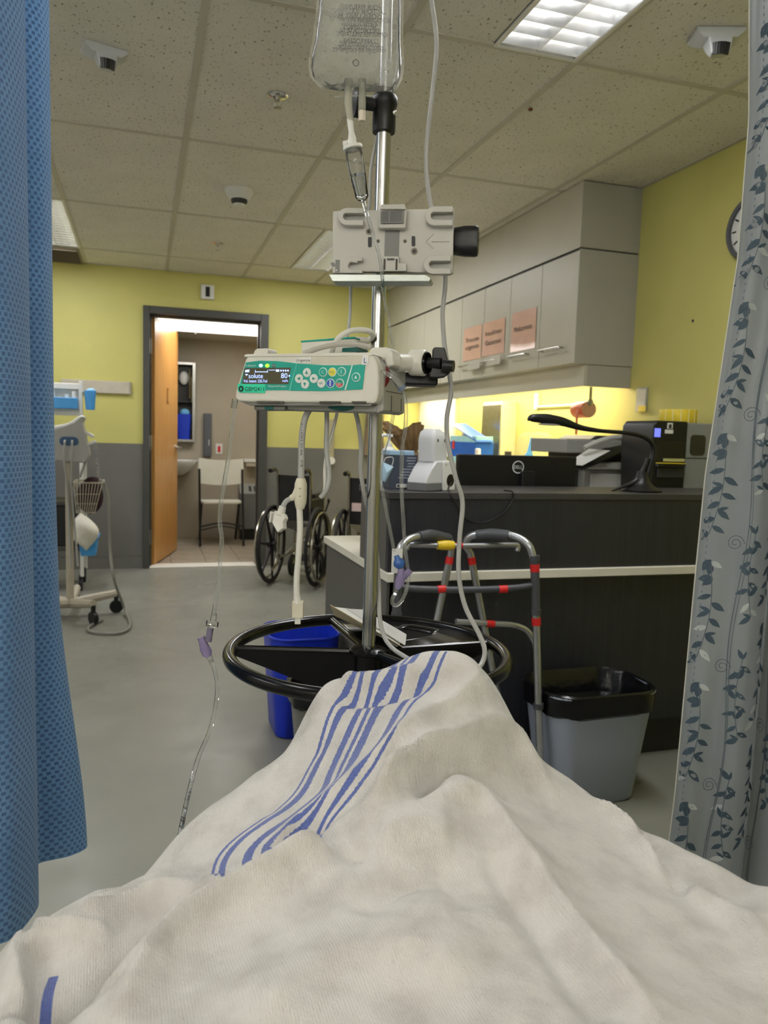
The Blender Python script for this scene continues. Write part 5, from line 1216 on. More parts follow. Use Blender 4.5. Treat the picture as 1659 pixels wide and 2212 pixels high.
part(ip, 'top_lid', gpoly([(527, 771), (527, 767), (532, 765), (800, 761), (806, 766), (800, 769)], -.085, .0006), M_pw, bev=.001)
part(ip, 'grip_tab', gpoly([(546, 767), (550, 756), (555, 753), (578, 752), (580, 756), (578, 766)], -.03, -.004), M_pw, bev=.003)
y0_, yt_ = G(815, 870).y, G(800, 766).y; xr_ = PWd
body = [(.012, y0_ - .004), (.04, y0_ - .010), (xr_ - .006, y0_ - .012), (xr_ - .004, yt_ - .008), (xr_ - .012, yt_), (.03, yt_ - .002)]
part(ip, 'rear_body', MB().prism(body, -.105, -.022), M_pgr, bev=.003)
part(ip, 'under_tray', gpoly([(520, 868), (806, 871), (800, 877), (540, 876)], -.07, -.004), mat('pump_under_grey', S(124, 123, 118), .45), bev=.001)
for x0, x1 in ((555, 612), (690, 735), (760, 790)): part(ip, 'under_clip', gbox(x0, 867, x1, 871, -.003, .0006), mat('clip_dark', S(70, 68, 62), .5))
part(ip, 'roller_clamp', gbox(548, 876, 614, 886, -.045, -.012), mat('pump_under_grey', S(124, 123, 118), .45), bev=.002)
part(ip, 'clamp_button', gbox(571, 874, 590, 885, -.044, -.0105), mat('teal_dark', S(8, 90, 84), .4), bev=.001)
part(ip, 'under_button', MB().ell(G(742, 880, -.03), (.024, .006, .016)), mat('teal_dark', S(8, 90, 84), .4))
# side details
SX = xr_ - .004
side = part(ip, 'side_flange', MB().prism([(xr_ - .010, y0_ - .014), (xr_ + .001, y0_ - .010), (xr_ + .001, yt_ - .012), (xr_ - .010, yt_ - .006)], -.108, -.020), M_pgr, bev=.003)
part(side, 'red_window', MB().prism([(-.040, .046), (-.026, .050), (-.024, .022), (-.036, .030)], 0, .0012, Matrix(((0, 0, 1, xr_ + .001), (0, 1, 0, 0), (1, 0, 0, 0), (0, 0, 0, 1)))), mat('window_red', S(120, 14, 24), .25))
for zz, ya, yb in ((-.050, -.010, .012), (-.090, -.008, .010)): part(side, 'seam', MB().bb(xr_ + .0008, xr_ + .0016, ya, yb, zz - .0006, zz + .0006), M_dark)
part(side, 'seam', MB().bb(xr_ + .0008, xr_ + .0016, .0165, .0175, -.10, -.028), M_dark)
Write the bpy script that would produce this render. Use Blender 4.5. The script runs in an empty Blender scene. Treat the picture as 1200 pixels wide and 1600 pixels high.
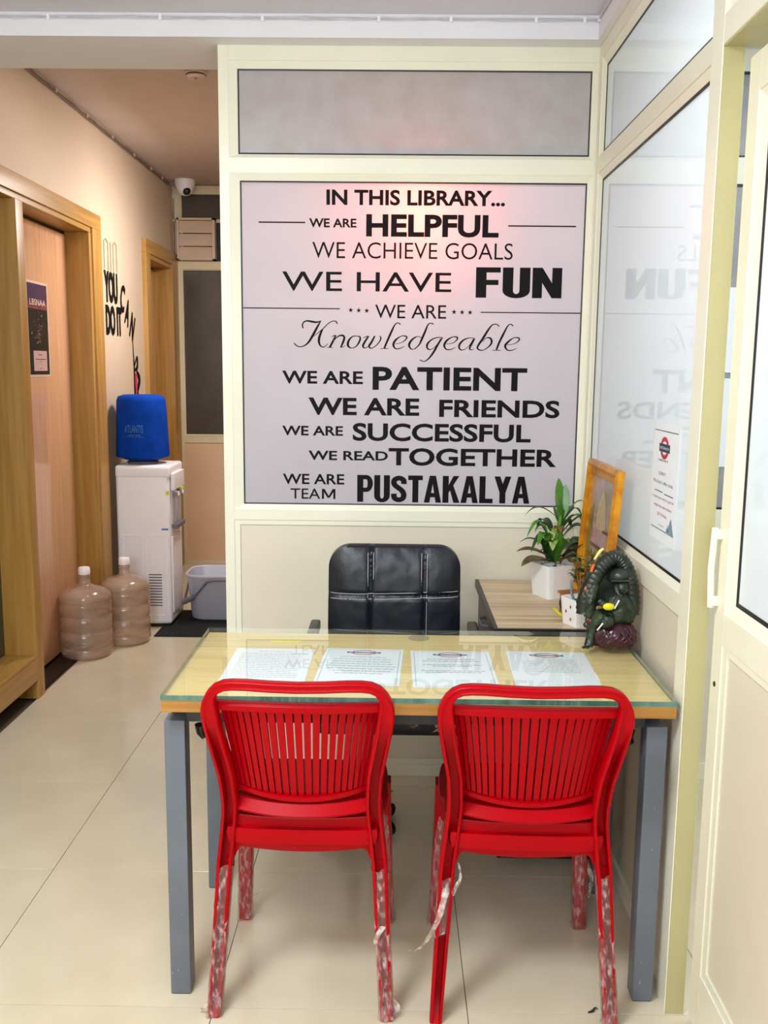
import bpy, bmesh, math, random
from mathutils import Vector, Matrix, noise
random.seed(7)
PI = math.pi
SC = bpy.context.scene
COL = SC.collection

# ------------------------------------------------------------------ camera
FPX, CAMH = 1455.0, 1.50
_d = Vector((16, -223, FPX)).normalized()
_v = Vector((-95, 9430, FPX)); _v = (_v - _d * _v.dot(_d)).normalized()
_r = _v.cross(_d)
cam_d = bpy.data.cameras.new('camera'); cam = bpy.data.objects.new('camera', cam_d); COL.objects.link(cam)
cam_d.sensor_fit = 'HORIZONTAL'; cam_d.sensor_width = 36.0; cam_d.lens = 36.0 * FPX / 1200.0
cam_d.clip_start = 0.02
_R = Matrix(((_r.x, -_r.y, -_r.z), (_d.x, -_d.y, -_d.z), (-_v.x, _v.y, _v.z)))
cam.matrix_world = Matrix.Translation((0, 0, CAMH)) @ _R.to_4x4()
SC.camera = cam

# ------------------------------------------------------------------ world, lamps, exposure
SC.view_settings.view_transform = 'Standard'; SC.view_settings.look = 'None'
SC.view_settings.exposure = 0.70; SC.view_settings.gamma = 1.0
try: SC.view_settings.use_curve_mapping = False
except Exception: pass
W = bpy.data.worlds.new('world'); SC.world = W; W.use_nodes = True
W.node_tree.nodes['Background'].inputs[0].default_value = (0.9, 0.93, 1.0, 1)
W.node_tree.nodes['Background'].inputs[1].default_value = 0.25

def area(name, loc, rot, sx, sy, power, col):
    l = bpy.data.lights.new(name, 'AREA'); l.shape = 'RECTANGLE'; l.size = sx; l.size_y = sy
    l.energy = power; l.color = col
    o = bpy.data.objects.new(name, l); o.location = loc; o.rotation_euler = rot; COL.objects.link(o); return o
area('ceiling_panel_light', (-0.85, 0.85, 2.61), (0, 0, 0), 0.6, 0.6, 36, (0.87, 0.94, 1.0))
area('wall_tube_light', (-0.7, -1.72, 2.05), (math.radians(116), 0, 0), 1.8, 0.5, 47, (0.84, 0.92, 1.0))
area('corridor_panel_light', (-1.0, 4.15, 2.79), (0, 0, 0), 0.3, 0.3, 2.6, (1.0, 0.92, 0.88))
area('corridor_panel_light', (-0.76, 5.35, 2.4), (0, math.radians(35), 0), 0.25, 0.5, 15, (1.0, 0.92, 0.88))
area('side_room_light', (1.5, 1.6, 2.61), (0, 0, 0), 0.8, 1.6, 26, (0.88, 0.95, 1.0))
area('back_room_light', (0.5, 4.4, 2.78), (0, 0, 0), 1.0, 0.8, 16, (0.92, 0.93, 1.0))
_l = bpy.data.lights.new('red_lamp_light', 'POINT'); _l.energy = 7.0; _l.color = (1.0, 0.10, 0.035); _l.shadow_soft_size = 0.05
_o = bpy.data.objects.new('red_lamp_light', _l); _o.location = (0.075, 3.455, 2.03); COL.objects.link(_o)

# ------------------------------------------------------------------ pixel -> place (photo read as 1200x1600)
def ray(px, py):
    c = Vector((px - 600, py - 800, FPX)); return Vector((c.dot(_r), c.dot(_d), -c.dot(_v)))
def at_z(px, py, z=0.0):
    q = ray(px, py); return Vector((0, 0, CAMH)) + q * ((z - CAMH) / q.z)
def at_y(px, py, y):
    q = ray(px, py); return Vector((0, 0, CAMH)) + q * (y / q.y)
def at_x(px, py, x):
    q = ray(px, py); return Vector((0, 0, CAMH)) + q * (x / q.x)

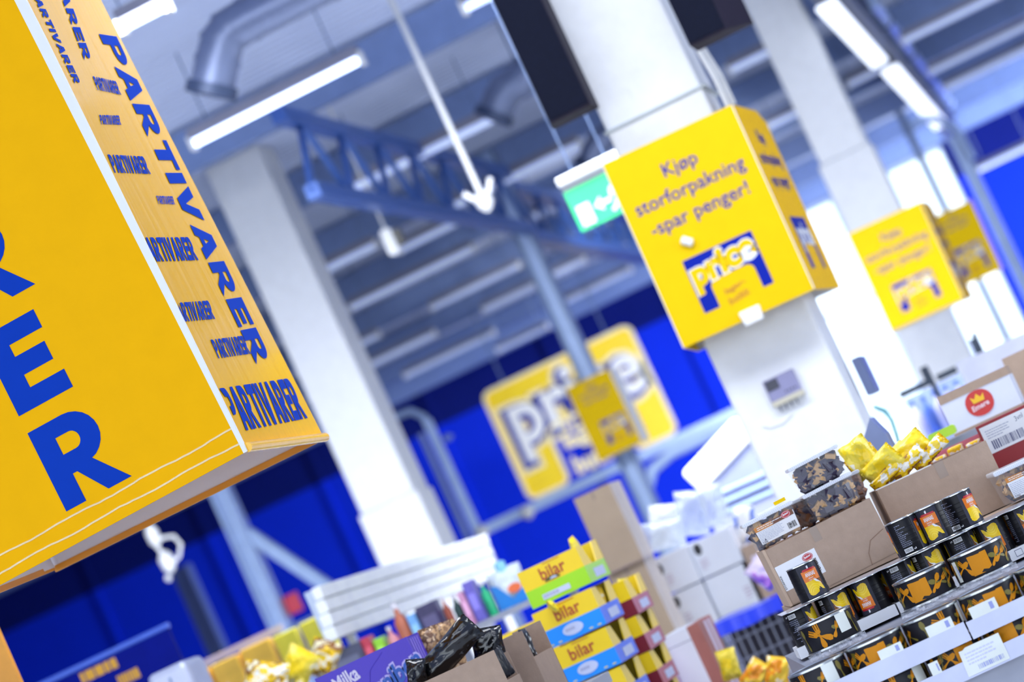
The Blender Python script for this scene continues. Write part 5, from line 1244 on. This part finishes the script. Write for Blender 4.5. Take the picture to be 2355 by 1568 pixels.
# ---- tall brown cartons and white cartons behind
dT = 16.2
TAL = mat('lit_carton_side', (206, 196, 192), .7)  # light on the tall cartons' right faces, put into a paler colour
for i, (v0, v1, lab) in enumerate(((0, 190, 'tall brown carton standing on another, before the large price board'), (-250, 0, 'tall brown carton below, right of the sweets cartons'))):
    p = uv(-25 - i * 2, v0, dT); W = m(91, dT); t = thing('tall_carton', lab, 'carton', (p.x, p.y, p.z if i == 0 else 0), group='tall brown cartons')
    h_ = m(v1 - v0, dT) if i == 0 else uv(0, 0, dT).z
    MB().box(0, W, 0, .34, 0, h_ - .001).build('body', mat('tan_cardboard', (184, 162, 138), .75, var=.04), t)
    MB().box(W, W + .003, .0, .34, 0, h_ - .001).build('lit_side', TAL, t); MB().box(W * .47, W * .53, -.001, .34, h_ - .05, h_ - .003).build('tape', TAPE, t)
dW = 16.6
for i, (u0, u1, v0, v1, lab) in enumerate(((86, 166, -101, -14, 'white carton with a black hand hole, upper left of four'), (168, 272, -101, -16, 'white carton with a dark corner mark, upper right of four'), (88, 164, -206, -104, 'white carton, lower left of four'), (168, 266, -206, -104, 'white carton with grey print, lower right of four'))):
    p = uv(u0, v0, dW); W, H = m(u1 - u0, dW), m(v1 - v0, dW); t = thing('white_carton', lab, 'carton', p, group='stacked white cartons')
    MB().box(0, W, 0, .4, 0, H).build('body', mat('white_carton_card', (222, 226, 238), .6, var=.02), t, bevel=.004)
    h0 = MB(); hx, hz = ((.02, .78), (.18, .78), (.04, .6), (.92, .8))[i][0] * W, ((.05, .7), (.06, .78), (.04, .8), (.9, .8))[i][1] * H
    if i < 3: h0.quad([(hx + .022 * math.cos(a_ * .5236), -.001, hz + .034 * math.sin(a_ * .5236)) for a_ in range(12)]); h0.build('hand_hole', BLACK_INK, t)
    pr = MB(); textrows(pr, (W * (.1 if i < 3 else .78), -.001, H * .2), (1, 0, 0), (0, 0, 1), W * .2, H * .3, 4, 0, i); pr.build('print', mat('dusty_rose_print', (190, 176, 196), .5), t)
p = uv(96, -206, dW); t = thing('goods_table', 'plain table under the four white cartons', 'table', (p.x, p.y, 0)); MB().box(0, .40, 0, .6, p.z - .05, p.z - .002).build('top', STAND, t)
for x_ in (.02, .34):
    for y_ in (.02, .54): MB().box(x_, x_ + .04, y_, y_ + .04, 0, p.z - .05).build('leg', STAND, t)
# blue crate, wire basket and what lies in it
p = uv(137, -250, 15.2); W = m(176, 15.2); t = thing('blue_cloth', 'bright blue plastic cover hanging over the wire basket', 'cover', (p.x, p.y, p.z))
b = MB(); n_ = 16; vs = []
for j, (y_, z_) in enumerate(((.42, .098), (.06, .1), (.0, .09), (-.012, .02))):
    for i in range(n_ + 1): vs.append((W * i / n_, y_ + (.006 * math.sin(i * 1.1) if j == 3 else 0), z_ + (.004 * math.sin(i * .6) if j == 3 else .003 * math.sin(i * .5))))
b.add(vs, [(j * (n_ + 1) + i, j * (n_ + 1) + i + 1, (j + 1) * (n_ + 1) + i + 1, (j + 1) * (n_ + 1) + i) for j in range(3) for i in range(n_)]); b.build('sheet', mat('bright_blue_plastic', (0, 50, 226), .3, coat=.3), t, smooth=True)
bk = thing('wire_basket', 'grey wire basket below the blue cover', 'basket', (p.x + .02, p.y + .02, 0)); hw = W - .03
gm = mat('grey_wire', (130, 134, 150), .35, .5)
MB().box(0, hw, .36, .38, .5, p.z + .09).build('back_panel', mat('dark_basket_back', (52, 48, 60), .6), bk)
for i in range(9): MB().tube([(hw * i / 8, 0, .5), (hw * i / 8, 0, p.z + .08)], .005, 6).build('upright_wire', gm, bk)
for i in range(7): MB().tube([(0, -.004, .5 + (p.z + .08 - .5) * i / 6), (hw, -.004, .5 + (p.z + .08 - .5) * i / 6)], .006, 6).build('cross_wire', gm, bk)
for x_ in (0, hw):
    for y_ in (0, .37): MB().tube([(x_, y_, 0), (x_, y_, .5)], .012, 8).build('leg', gm, bk)
q = uv(312, -300, 15.1); t = thing('grey_pillar_carton', 'grey green carton right of the wire basket', 'carton', (q.x + .04, q.y + .1, 0))
MB().box(0, .09, 0, .3, 0, 1.6 - m(225, 15.1)).build('body', mat('grey_green_card', (96, 112, 120), .6), t)
gO = 'bags in front of the wire basket'
snack('yellow bag standing before the wire basket', (1686, 1560), 13.1, .09, .13, .05, (0, 8, 0), BAGM, 61, group=gO)
snack('orange and yellow bag lying at the lower frame edge, left', (1722, 1578), 12.85, .10, .12, .06, (0, 55, 0), BAGO, 62, group=gO)
snack('orange bag lying at the lower frame edge beside the tins', (1786, 1572), 12.4, .10, .11, .06, (0, 30, 0), BAGO, 63, group=gO)
q = uv(130, -330, 12.7); t = thing('goods_table', 'plain table under the orange bags', 'table', (q.x - .05, q.y, 0)); MB().box(0, .55, 0, .5, 1.6 - m(376, 12.7) - .04, 1.6 - m(376, 12.7)).build('top', STAND, t)
for x_ in (.02, .49): MB().box(x_, x_ + .04, .22, .26, 0, 1.6 - m(365, 12.7) - .04).build('leg', STAND, t)
snack('pink and lilac film bag left of the cardboard box', (1742, 1338), 15.4, .17, .13, .10, (0, 60, 0), patchy('lilac_film', [(226, 180, 240), (240, 224, 250), (206, 140, 226)], 8, .25), 64, name='lilac_bag', group='lilac bags')
snack('white and blue film bag behind the labelled tub', (1734, 1276), 16.8, .12, .2, .06, (0, 16, 0), patchy('white_blue_film', [(236, 240, 250), (246, 248, 252), (60, 110, 214)], 7, .25), 65, name='film_bag', group='wrapped bags behind the white cartons')
# white and brown striped carton stack
p = uv(26, -420, 13.6); t = thing('striped_carton', 'white carton with brown striped right side, right of the maroon cartons', 'carton', (p.x, p.y, 0)); zT = 1.6 + m(-185, 13.6)
W = m(62, 13.6)
MB().box(0, W, 0, .4, 0, zT).build('body', mat('white_carton_card', (222, 226, 238)), t)
s_ = MB()
for y0, y1, k in ((0.0, .15, 0), (.15, .22, 1), (.22, .27, 0), (.27, .33, 1), (.33, .4, 0)): s_.box(W, W + .06, y0, y1 - .004, 0, zT - .01 * k, k)
s_.build('striped_side', [mat('brown_rose_card', (166, 104, 96), .6, var=.12, scale=8), mat('lilac_white_card', (214, 204, 228), .6)], t)
MB().box(0, W, -.001, 0, zT - .06, zT - .057).build('seam', GREY_INK, t)
p = uv(-8, -260, 13.4); t = thing('lilac_sheet', 'thin lilac sheet standing between the maroon cartons and the striped carton', 'sheet', (p.x, p.y, 0)); MB().box(0, .02, 0, .3, 0, 1.6 - m(200, 13.4)).build('board', mat('lilac_board', (214, 176, 220), .5), t)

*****

__TASK GOAL__.
Print out, exactly and with nothing added, the lines starting at the line holding "Write the bpy" and ending at the line holding "COL = SC.collection", minus any pictures.

__RESULT BELOW__.
Write the bpy script that would produce this render. Use Blender 4.5. The script runs in an empty Blender scene. Treat the picture as 1200 pixels wide and 1600 pixels high.
import bpy, bmesh, math, random
from mathutils import Vector, Matrix, noise
random.seed(7)
PI = math.pi
SC = bpy.context.scene
COL = SC.collection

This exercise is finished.